Heated regeneration. Electric element in the tower, bed temperature above 300°F during regeneration, purge consumption drops to 5% or so, achievable dew point extends to minus 94°F with molecular sieve. More electricity, less wasted air. Whether the electricity or the compressed air costs more depends entirely on local utility rates and compressor efficiency at the specific plant.

Hollow fiber membrane. Water permeates through the wall. Sweep air on the outside carries it away. No electricity, no moving parts, no regeneration cycle. Pressure dew point minus 4 to minus 40°F depending on sweep ratio. Sweep loss runs 15 to 25% of product flow, which is worse than desiccant purge on percentage. Parker Balston is the name that comes up most often on membrane dryers in North American plants. Membranes fit small distributed point of use applications. Instrument air panels. Analyzer shelters. Remote pneumatic stations at the far end of a long pipe run.

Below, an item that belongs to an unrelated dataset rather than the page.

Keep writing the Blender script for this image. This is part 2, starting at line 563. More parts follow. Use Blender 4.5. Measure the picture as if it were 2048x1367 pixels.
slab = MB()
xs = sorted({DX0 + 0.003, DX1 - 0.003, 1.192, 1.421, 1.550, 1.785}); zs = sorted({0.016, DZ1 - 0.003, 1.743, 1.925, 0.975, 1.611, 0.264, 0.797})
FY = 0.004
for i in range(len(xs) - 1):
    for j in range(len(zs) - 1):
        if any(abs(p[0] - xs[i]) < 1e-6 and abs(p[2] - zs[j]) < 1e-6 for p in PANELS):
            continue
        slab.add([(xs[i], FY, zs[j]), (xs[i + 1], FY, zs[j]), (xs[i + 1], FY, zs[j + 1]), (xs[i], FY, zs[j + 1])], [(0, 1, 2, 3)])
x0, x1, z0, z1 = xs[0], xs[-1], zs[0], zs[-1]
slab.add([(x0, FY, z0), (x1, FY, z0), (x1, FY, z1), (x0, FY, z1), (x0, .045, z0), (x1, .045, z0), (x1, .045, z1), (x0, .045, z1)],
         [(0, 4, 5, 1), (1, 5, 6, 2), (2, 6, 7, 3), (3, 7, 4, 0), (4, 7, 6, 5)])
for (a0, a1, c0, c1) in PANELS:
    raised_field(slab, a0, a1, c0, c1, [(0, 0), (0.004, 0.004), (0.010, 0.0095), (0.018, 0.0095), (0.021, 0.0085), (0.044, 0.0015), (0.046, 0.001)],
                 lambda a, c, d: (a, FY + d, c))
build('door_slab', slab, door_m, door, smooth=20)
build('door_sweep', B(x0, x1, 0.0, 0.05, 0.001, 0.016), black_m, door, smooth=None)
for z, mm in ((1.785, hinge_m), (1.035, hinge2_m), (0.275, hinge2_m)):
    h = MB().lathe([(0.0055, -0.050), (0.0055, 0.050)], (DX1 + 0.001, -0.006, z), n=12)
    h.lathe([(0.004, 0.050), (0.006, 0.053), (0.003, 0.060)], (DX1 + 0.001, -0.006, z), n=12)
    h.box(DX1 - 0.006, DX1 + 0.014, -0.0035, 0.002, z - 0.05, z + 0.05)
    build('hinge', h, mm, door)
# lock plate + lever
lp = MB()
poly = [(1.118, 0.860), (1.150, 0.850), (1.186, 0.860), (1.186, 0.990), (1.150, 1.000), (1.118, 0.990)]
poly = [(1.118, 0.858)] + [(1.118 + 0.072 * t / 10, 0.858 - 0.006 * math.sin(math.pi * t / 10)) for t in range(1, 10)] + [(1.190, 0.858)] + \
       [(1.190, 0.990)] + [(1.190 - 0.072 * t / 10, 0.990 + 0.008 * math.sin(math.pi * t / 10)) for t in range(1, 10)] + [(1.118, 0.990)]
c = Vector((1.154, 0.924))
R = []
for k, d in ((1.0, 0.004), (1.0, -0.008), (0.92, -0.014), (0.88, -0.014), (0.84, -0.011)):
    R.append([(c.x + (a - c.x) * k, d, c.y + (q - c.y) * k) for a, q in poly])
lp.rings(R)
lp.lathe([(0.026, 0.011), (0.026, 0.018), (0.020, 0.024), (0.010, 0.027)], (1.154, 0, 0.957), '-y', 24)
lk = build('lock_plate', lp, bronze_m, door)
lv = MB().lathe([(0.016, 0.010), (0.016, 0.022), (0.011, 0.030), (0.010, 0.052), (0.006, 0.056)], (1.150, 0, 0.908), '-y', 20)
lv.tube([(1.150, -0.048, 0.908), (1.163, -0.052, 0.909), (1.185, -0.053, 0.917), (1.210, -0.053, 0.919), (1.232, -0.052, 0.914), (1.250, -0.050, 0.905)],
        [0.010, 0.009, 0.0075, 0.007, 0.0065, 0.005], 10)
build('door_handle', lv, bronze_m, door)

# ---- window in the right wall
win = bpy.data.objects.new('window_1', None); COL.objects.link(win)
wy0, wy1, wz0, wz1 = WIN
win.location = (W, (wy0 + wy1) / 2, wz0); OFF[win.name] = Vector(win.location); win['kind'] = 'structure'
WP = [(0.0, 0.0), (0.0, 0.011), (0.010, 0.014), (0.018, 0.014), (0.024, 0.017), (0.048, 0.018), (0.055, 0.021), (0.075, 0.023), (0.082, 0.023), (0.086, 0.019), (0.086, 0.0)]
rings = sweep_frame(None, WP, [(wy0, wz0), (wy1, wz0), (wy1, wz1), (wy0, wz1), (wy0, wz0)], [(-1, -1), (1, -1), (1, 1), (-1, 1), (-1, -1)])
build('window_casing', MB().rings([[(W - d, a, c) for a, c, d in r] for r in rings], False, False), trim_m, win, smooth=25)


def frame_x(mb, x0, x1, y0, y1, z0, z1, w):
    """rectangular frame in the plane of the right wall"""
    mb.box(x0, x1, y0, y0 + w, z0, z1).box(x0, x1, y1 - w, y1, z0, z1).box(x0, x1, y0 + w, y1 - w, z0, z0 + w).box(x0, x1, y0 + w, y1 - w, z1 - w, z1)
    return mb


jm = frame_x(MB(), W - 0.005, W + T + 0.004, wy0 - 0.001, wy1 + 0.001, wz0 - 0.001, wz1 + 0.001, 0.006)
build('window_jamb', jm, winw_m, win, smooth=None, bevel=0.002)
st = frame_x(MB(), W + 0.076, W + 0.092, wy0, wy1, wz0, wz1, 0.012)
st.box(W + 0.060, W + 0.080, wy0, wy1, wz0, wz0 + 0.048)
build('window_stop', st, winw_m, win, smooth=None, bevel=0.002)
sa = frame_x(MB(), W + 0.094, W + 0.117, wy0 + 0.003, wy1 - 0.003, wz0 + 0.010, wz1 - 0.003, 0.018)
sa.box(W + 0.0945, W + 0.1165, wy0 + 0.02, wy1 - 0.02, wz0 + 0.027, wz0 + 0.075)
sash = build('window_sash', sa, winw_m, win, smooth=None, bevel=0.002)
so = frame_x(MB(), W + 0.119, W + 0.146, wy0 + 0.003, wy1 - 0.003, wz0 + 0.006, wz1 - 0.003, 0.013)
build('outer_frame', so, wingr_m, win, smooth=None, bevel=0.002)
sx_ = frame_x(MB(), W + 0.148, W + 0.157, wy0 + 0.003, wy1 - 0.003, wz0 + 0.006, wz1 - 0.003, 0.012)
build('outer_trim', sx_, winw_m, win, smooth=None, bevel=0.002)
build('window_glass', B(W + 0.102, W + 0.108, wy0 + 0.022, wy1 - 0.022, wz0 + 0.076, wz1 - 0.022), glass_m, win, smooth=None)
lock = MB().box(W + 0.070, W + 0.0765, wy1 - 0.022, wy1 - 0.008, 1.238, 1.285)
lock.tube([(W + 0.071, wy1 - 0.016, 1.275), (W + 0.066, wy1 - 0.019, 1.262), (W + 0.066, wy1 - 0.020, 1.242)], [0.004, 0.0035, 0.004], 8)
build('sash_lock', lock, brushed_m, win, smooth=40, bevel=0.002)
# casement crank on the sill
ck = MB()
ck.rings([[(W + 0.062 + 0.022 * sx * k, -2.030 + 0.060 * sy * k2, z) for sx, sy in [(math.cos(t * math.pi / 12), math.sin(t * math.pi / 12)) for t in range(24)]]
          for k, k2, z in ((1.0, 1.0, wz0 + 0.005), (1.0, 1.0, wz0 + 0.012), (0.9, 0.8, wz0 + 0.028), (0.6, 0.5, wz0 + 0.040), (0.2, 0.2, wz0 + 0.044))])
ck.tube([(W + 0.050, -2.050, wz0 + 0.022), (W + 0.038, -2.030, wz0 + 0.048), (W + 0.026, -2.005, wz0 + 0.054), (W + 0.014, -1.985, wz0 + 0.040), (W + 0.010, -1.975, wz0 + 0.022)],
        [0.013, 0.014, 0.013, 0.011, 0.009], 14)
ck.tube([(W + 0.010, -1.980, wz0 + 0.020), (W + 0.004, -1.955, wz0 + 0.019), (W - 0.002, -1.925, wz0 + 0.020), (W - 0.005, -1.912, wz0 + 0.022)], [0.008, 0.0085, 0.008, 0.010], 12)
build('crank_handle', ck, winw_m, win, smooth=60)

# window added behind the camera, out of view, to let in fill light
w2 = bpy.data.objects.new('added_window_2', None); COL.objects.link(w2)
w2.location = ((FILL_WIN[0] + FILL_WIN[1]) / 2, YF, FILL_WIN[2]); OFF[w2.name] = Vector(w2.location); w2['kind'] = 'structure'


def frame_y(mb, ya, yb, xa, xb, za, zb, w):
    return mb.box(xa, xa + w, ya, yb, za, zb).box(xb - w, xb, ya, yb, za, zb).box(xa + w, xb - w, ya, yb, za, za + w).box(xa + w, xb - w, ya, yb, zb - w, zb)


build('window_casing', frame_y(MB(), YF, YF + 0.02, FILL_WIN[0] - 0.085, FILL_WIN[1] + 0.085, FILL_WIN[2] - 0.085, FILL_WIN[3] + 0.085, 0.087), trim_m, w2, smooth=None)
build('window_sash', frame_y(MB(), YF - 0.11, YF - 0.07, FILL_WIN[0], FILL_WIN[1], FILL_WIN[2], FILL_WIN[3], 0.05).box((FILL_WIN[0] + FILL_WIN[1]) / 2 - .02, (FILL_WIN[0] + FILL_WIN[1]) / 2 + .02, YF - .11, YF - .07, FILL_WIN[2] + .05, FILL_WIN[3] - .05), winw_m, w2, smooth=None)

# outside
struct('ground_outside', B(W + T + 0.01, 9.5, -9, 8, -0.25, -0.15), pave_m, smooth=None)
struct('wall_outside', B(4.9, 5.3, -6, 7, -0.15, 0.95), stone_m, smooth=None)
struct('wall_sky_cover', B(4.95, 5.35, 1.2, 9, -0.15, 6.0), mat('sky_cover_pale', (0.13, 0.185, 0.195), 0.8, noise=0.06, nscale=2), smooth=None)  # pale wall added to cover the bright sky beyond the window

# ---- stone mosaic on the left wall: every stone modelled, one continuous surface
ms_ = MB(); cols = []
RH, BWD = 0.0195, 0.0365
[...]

ISO 8573-1 defines six moisture classes by pressure dew point. Class 1 at minus 94°F. Class 2 minus 40. Class 3 minus 4. Class 4 plus 37. Class 5 plus 45. Class 6 plus 50. Refrigerated dryers satisfy Class 4 through 6. Desiccant and membrane handle Class 2 and 3. Class 1 needs a heated or blower purge desiccant dryer with molecular sieve. The standard itself specifies pressure dew point. Specification confusion comes from bid documents, not from ISO.

Chilled mirror hygrometers are the calibration standard. MBW in Switzerland makes some of the best. A polished surface cools until condensation forms, detected optically. The mirror temperature at that moment is the dew point by thermodynamic definition. Plus or minus 0.2°F accuracy. Slow response, expensive, fragile. These sit in calibration labs and come out once a year to check field sensors.

Vaisala DMT capacitive sensors are the industry standard for online monitoring on compressed air headers. Fast response, industrial packaging, accurate to a few degrees F. Mount them directly on the pipe header in a process fitting. Avoid long sample lines because tubing wall adsorbs moisture and corrupts the reading at low dew points. Calibration every six months below minus 40. Annually above that.

Air leaves the dryer at spec. Between the dryer and the use point, the pipe passes through whatever spaces the building layout dictates. If any section of pipe gets colder than the dew point of the air inside it, moisture condenses on the inner wall. Outdoor pipe runs in cold climates are the obvious case. Insulation with a vapor barrier jacket prevents it.

Zoned drying costs less than central over-drying in most plants. A refrigerated dryer on the main header provides Class 4 or 5 to the general population of cylinders, blowoffs, and air tools. Point of use desiccant or membrane dryers at the few stations that need Class 2 or 3 dry the small volume that requires it.